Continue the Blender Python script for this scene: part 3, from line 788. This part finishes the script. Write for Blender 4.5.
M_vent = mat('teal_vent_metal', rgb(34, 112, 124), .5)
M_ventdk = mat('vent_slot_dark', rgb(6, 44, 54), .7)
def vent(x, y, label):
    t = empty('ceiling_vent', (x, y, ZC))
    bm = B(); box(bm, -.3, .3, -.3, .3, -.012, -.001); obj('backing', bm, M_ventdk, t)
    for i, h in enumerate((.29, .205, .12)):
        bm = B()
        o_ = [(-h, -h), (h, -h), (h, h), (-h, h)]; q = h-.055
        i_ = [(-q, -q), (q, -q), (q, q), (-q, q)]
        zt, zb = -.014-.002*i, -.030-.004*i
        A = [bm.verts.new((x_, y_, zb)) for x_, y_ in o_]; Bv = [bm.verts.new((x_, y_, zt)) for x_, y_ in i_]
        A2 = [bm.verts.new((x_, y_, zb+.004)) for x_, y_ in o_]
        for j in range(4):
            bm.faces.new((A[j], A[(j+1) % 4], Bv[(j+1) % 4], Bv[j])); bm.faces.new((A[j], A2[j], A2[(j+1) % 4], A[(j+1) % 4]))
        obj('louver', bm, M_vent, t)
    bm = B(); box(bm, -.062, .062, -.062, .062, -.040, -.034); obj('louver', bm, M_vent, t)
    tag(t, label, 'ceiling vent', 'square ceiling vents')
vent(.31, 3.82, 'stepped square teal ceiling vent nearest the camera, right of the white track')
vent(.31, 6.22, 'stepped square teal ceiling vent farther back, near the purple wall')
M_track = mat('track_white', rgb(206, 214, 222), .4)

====

> _Task instructions_
Return the listing above word for word.

> _Response_
Continue the Blender Python script for this scene: part 3, from line 788. This part finishes the script. Write for Blender 4.5.
M_vent = mat('teal_vent_metal', rgb(34, 112, 124), .5)
M_ventdk = mat('vent_slot_dark', rgb(6, 44, 54), .7)
def vent(x, y, label):
    t = empty('ceiling_vent', (x, y, ZC))
    bm = B(); box(bm, -.3, .3, -.3, .3, -.012, -.001); obj('backing', bm, M_ventdk, t)
    for i, h in enumerate((.29, .205, .12)):
        bm = B()
        o_ = [(-h, -h), (h, -h), (h, h), (-h, h)]; q = h-.055
        i_ = [(-q, -q), (q, -q), (q, q), (-q, q)]
        zt, zb = -.014-.002*i, -.030-.004*i
        A = [bm.verts.new((x_, y_, zb)) for x_, y_ in o_]; Bv = [bm.verts.new((x_, y_, zt)) for x_, y_ in i_]
        A2 = [bm.verts.new((x_, y_, zb+.004)) for x_, y_ in o_]
        for j in range(4):
            bm.faces.new((A[j], A[(j+1) % 4], Bv[(j+1) % 4], Bv[j])); bm.faces.new((A[j], A2[j], A2[(j+1) % 4], A[(j+1) % 4]))
        obj('louver', bm, M_vent, t)
    bm = B(); box(bm, -.062, .062, -.062, .062, -.040, -.034); obj('louver', bm, M_vent, t)
    tag(t, label, 'ceiling vent', 'square ceiling vents')
vent(.31, 3.82, 'stepped square teal ceiling vent nearest the camera, right of the white track')
vent(.31, 6.22, 'stepped square teal ceiling vent farther back, near the purple wall')
M_track = mat('track_white', rgb(206, 214, 222), .4)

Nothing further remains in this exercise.